■ DATA BLOCK ■
· · · · ·

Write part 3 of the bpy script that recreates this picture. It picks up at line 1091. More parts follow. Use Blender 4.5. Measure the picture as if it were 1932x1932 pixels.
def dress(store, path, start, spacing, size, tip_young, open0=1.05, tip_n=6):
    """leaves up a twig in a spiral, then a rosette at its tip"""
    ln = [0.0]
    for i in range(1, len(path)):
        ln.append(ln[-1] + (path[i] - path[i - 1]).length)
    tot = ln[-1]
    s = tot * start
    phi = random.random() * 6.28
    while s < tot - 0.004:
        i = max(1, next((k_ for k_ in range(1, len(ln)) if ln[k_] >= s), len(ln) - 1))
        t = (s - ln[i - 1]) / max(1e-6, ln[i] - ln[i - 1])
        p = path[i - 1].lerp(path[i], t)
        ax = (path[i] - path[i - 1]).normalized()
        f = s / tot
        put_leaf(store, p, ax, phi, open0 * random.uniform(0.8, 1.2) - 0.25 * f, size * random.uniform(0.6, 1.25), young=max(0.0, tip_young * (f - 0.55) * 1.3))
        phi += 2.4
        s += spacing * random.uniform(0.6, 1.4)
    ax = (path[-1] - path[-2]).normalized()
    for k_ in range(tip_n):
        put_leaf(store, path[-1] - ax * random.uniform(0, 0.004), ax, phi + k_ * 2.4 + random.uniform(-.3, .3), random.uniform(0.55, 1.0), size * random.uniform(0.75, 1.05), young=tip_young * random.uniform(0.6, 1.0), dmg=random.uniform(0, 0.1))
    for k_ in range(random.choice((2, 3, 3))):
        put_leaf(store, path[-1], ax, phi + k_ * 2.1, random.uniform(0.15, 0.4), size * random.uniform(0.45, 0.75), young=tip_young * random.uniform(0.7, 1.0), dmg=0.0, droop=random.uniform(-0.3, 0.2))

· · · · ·

■ TASK GOAL ■
Extract the full listing above without alteration.

■ RESULT ■
Write part 3 of the bpy script that recreates this picture. It picks up at line 1091. More parts follow. Use Blender 4.5. Measure the picture as if it were 1932x1932 pixels.
def dress(store, path, start, spacing, size, tip_young, open0=1.05, tip_n=6):
    """leaves up a twig in a spiral, then a rosette at its tip"""
    ln = [0.0]
    for i in range(1, len(path)):
        ln.append(ln[-1] + (path[i] - path[i - 1]).length)
    tot = ln[-1]
    s = tot * start
    phi = random.random() * 6.28
    while s < tot - 0.004:
        i = max(1, next((k_ for k_ in range(1, len(ln)) if ln[k_] >= s), len(ln) - 1))
        t = (s - ln[i - 1]) / max(1e-6, ln[i] - ln[i - 1])
        p = path[i - 1].lerp(path[i], t)
        ax = (path[i] - path[i - 1]).normalized()
        f = s / tot
        put_leaf(store, p, ax, phi, open0 * random.uniform(0.8, 1.2) - 0.25 * f, size * random.uniform(0.6, 1.25), young=max(0.0, tip_young * (f - 0.55) * 1.3))
        phi += 2.4
        s += spacing * random.uniform(0.6, 1.4)
    ax = (path[-1] - path[-2]).normalized()
    for k_ in range(tip_n):
        put_leaf(store, path[-1] - ax * random.uniform(0, 0.004), ax, phi + k_ * 2.4 + random.uniform(-.3, .3), random.uniform(0.55, 1.0), size * random.uniform(0.75, 1.05), young=tip_young * random.uniform(0.6, 1.0), dmg=random.uniform(0, 0.1))
    for k_ in range(random.choice((2, 3, 3))):
        put_leaf(store, path[-1], ax, phi + k_ * 2.1, random.uniform(0.15, 0.4), size * random.uniform(0.45, 0.75), young=tip_young * random.uniform(0.7, 1.0), dmg=0.0, droop=random.uniform(-0.3, 0.2))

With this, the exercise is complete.